Who would be concerned by an Iranian deterrent? The answer is plain: the rogue states that rampage in the region. Far in the lead in this regard are the rejectionist triad. That is too obvious to review in the case of the U.S. and Israel. Saudi Arabia is joining the club with its invasion of Bahrain to suppress a reform movement there and now its murderous assault on Yemen, accelerating the humanitarian catastrophe there

For the United States, the characterization as a rogue state is familiar. Fifteen years ago, Samuel Huntington warned in Foreign Affairs that for much of the world the U.S. is “becoming the rogue superpower,” considered “the single greatest external threat to their societies.” His words were echoed shortly after by the president of the American Political Science Association, Robert Jervis, who observed that “In the eyes of much of the world, in fact, the prime rogue state today is the United States.” As we have seen, global opinion supports this judgment today by a substantial margin.

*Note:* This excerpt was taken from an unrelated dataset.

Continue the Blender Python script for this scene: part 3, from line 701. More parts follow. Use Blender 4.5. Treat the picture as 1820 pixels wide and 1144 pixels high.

Furthermore, the mantle is worn with pride. That is the clear meaning of the insistence of the leadership and the political class, in media and commentary, that the U.S. reserves the right to resort to force if it determines, unilaterally, that Iran is violating some commitment. It is also a long-standing official stand of liberal Democrats, for example the Clinton Doctrine that the U.S. is entitled to resort to “unilateral use of military power” even for such purposes as to ensure “uninhibited access to key markets, energy supplies and strategic resources,” let alone alleged “security” or “humanitarian” concerns.

In his letter to Congress, cited earlier, Obama reiterated the doctrine that the U.S. will use force, unilaterally, as it chooses. And the doctrine is accepted with such unanimity that it elicited no comment. The same was true when Obama declares that the alternative to the nuclear agreement is war – meaning an attack by the U.S. or Israel. Who else contemplates such actions – in fact openly declares the intention to carry them out, if it chooses?